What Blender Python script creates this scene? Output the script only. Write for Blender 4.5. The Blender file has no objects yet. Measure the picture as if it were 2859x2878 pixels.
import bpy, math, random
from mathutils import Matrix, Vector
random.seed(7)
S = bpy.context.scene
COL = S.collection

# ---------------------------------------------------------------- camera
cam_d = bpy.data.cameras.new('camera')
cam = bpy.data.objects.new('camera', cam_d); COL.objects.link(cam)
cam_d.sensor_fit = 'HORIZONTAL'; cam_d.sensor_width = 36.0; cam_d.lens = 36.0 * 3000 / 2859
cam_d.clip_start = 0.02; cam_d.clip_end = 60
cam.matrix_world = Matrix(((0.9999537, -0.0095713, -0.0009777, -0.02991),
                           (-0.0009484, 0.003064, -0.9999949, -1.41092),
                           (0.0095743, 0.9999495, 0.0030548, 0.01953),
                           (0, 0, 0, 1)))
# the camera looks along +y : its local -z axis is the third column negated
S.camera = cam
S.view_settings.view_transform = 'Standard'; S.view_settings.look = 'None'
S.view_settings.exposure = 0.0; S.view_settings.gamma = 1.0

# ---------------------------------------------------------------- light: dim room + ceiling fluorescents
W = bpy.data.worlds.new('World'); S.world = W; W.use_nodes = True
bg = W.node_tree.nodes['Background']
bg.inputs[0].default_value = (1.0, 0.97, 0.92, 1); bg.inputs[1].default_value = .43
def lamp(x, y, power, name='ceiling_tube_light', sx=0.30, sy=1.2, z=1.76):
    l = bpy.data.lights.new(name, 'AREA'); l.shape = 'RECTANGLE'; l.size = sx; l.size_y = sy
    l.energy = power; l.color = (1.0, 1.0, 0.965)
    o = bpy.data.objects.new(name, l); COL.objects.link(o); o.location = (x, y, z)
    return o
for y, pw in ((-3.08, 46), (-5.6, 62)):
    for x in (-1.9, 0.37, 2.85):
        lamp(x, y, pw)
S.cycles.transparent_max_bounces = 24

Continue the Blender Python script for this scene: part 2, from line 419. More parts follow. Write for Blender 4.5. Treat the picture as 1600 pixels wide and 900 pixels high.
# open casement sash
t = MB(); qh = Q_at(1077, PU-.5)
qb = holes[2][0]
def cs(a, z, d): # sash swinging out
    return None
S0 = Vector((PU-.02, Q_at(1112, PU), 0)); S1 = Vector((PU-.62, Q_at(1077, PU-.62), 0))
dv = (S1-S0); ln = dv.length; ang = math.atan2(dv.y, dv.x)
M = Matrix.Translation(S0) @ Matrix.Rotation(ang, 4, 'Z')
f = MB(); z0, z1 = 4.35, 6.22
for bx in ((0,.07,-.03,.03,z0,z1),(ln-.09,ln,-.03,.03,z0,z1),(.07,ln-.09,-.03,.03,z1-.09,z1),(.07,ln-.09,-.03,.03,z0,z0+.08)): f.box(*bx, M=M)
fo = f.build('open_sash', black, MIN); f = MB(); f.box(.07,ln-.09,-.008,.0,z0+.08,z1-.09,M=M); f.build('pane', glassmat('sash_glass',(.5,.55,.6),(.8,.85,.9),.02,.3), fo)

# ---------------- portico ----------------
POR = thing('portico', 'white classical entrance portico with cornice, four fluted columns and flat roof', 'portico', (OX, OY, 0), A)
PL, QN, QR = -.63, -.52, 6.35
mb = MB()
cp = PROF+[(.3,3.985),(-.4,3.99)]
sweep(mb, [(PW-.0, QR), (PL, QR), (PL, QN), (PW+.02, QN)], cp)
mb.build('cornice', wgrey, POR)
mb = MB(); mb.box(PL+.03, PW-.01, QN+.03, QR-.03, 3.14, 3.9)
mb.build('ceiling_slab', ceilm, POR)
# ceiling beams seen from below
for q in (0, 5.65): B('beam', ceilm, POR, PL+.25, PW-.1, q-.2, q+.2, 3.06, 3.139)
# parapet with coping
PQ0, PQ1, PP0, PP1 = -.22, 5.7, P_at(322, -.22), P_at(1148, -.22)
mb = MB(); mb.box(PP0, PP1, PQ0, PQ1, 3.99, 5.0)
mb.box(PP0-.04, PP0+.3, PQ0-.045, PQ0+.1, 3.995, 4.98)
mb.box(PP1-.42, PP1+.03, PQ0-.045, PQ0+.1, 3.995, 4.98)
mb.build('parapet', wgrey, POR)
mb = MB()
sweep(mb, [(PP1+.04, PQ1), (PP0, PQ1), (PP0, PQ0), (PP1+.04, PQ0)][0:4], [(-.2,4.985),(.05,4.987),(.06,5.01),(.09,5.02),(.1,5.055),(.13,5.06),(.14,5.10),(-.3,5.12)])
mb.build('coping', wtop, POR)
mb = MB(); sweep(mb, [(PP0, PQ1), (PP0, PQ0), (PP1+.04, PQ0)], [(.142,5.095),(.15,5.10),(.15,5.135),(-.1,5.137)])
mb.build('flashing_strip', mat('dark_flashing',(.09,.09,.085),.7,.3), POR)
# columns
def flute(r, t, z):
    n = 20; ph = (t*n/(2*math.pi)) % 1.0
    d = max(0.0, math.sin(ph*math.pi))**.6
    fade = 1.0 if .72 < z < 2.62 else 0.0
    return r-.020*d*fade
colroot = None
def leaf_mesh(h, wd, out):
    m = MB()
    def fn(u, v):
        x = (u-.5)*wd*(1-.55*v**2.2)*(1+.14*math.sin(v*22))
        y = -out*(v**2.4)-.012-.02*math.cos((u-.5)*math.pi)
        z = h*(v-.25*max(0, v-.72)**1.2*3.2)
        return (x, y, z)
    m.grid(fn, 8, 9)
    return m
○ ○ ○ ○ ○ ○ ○
- [Written exercise]
Starting at the first line of the records above, please copy each line exactly until you reach the line containing "COL = S.collection". Include that line and stop there.

- [Exercise solution]
What Blender Python script creates this scene? Output the script only. Write for Blender 4.5. The Blender file has no objects yet. Measure the picture as if it were 2859x2878 pixels.
import bpy, math, random
from mathutils import Matrix, Vector
random.seed(7)
S = bpy.context.scene
COL = S.collection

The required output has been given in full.